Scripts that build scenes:
===============

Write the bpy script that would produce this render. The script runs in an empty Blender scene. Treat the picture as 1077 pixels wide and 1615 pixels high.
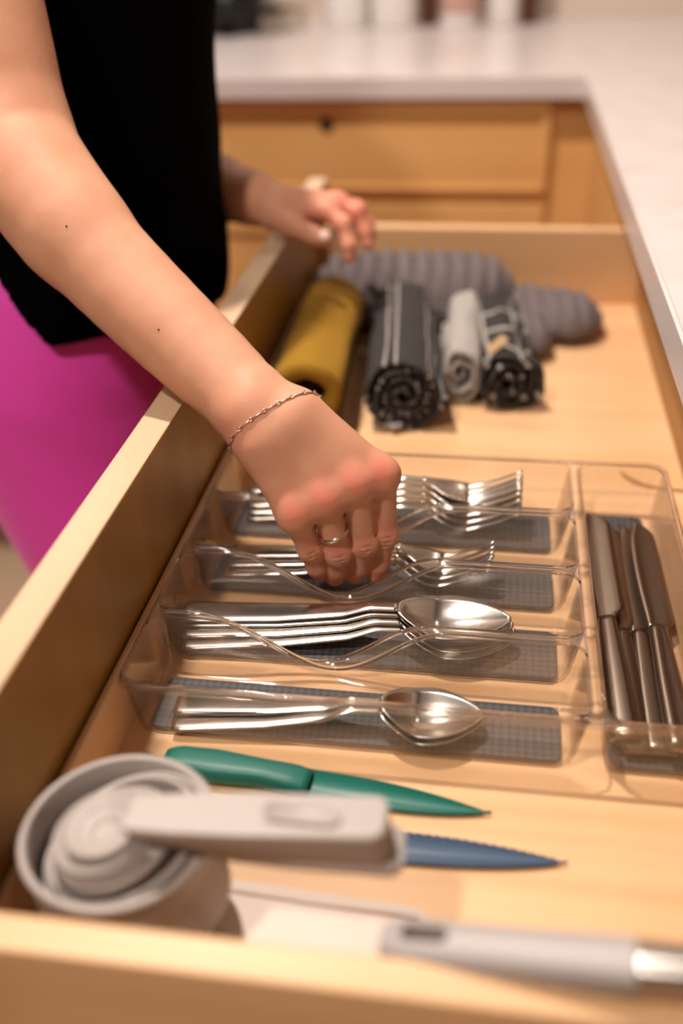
import bpy, bmesh, math, random
import numpy as np
from mathutils import Vector, Matrix, noise as mnoise

random.seed(7)
SC = bpy.context.scene
COL = SC.collection

# ------------------------------------------------------------------ camera
cd = bpy.data.cameras.new('camera')
cam = bpy.data.objects.new('camera', cd); COL.objects.link(cam)
cd.sensor_fit = 'HORIZONTAL'; cd.sensor_width = 24.0
cd.lens = 1570 / 1077 * 24
cd.clip_start = .02; cd.clip_end = 30
right = Vector((0.98885376, 0.14632228, -0.02753252))
up = Vector((-0.05444186, 0.52745319, 0.84783797))
back = Vector((0.1385797, -0.83688884, 0.52954012))
m = Matrix.Identity(4)
for i in range(3):
    m[i][0], m[i][1], m[i][2] = right[i], up[i], back[i]
m[0][3], m[1][3], m[2][3] = 0, 0, .40
cam.matrix_world = m
cd.dof.use_dof = True
cd.dof.focus_distance = .600
cd.dof.aperture_fstop = 2.4
SC.camera = cam

# ------------------------------------------------------------------ world, exposure
SC.view_settings.view_transform = 'Standard'
SC.view_settings.look = 'None'
SC.view_settings.gamma = 1
SC.view_settings.use_curve_mapping = False
SC.view_settings.exposure = 0.0
w = bpy.data.worlds.new('room_ambience'); SC.world = w; w.use_nodes = True
bg = w.node_tree.nodes['Background']
bg.inputs[0].default_value = (1.0, .86, .76, 1); bg.inputs[1].default_value = .02

FLOOR_Z = -.741
CEIL_Z = 1.66


# ------------------------------------------------------------------ lights (recessed ceiling downlights)
def downlight(x, y, power, size=.09, col=(1, .895, .81)):
    l = bpy.data.lights.new('ceiling_light_beam', 'AREA'); l.shape = 'DISK'; l.size = size
    l.energy = power; l.color = col
    o = bpy.data.objects.new('ceiling_light_beam', l); COL.objects.link(o)
    o.location = (x, y, CEIL_Z - .03)
    return o


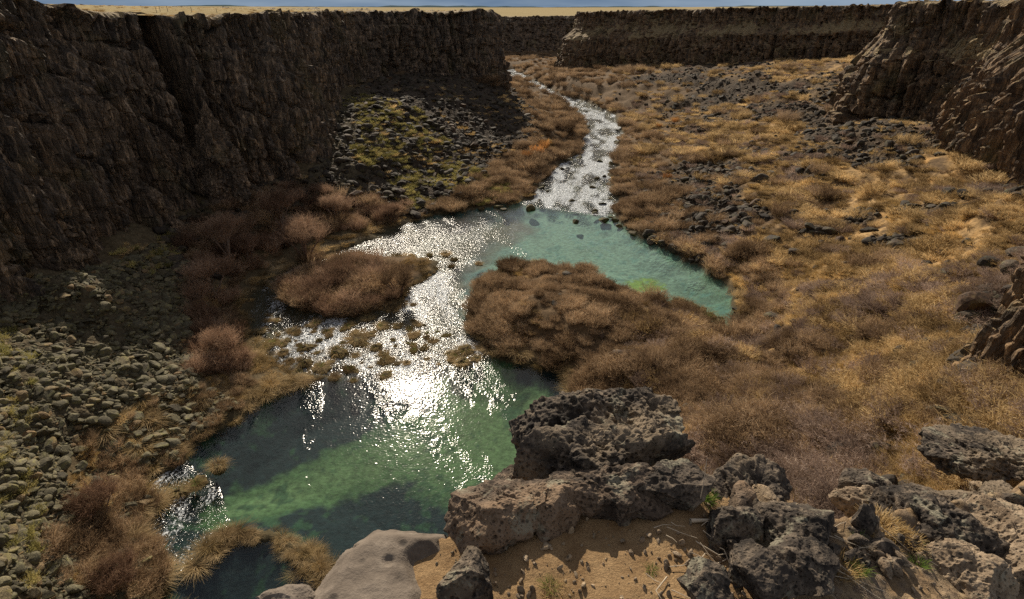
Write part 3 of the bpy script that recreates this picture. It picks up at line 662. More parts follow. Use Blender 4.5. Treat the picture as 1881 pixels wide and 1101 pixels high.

===============

Instructions to follow
Output the records above as they stand, from the first line to the line with "COL = SC.collection", inclusive, and exclude the pictures.

The answer
Write the bpy script that would produce this render. The script runs in an empty Blender scene. Treat the picture as 1077 pixels wide and 1615 pixels high.
import bpy, bmesh, math, random
import numpy as np
from mathutils import Vector, Matrix, noise as mnoise

random.seed(7)
SC = bpy.context.scene
COL = SC.collection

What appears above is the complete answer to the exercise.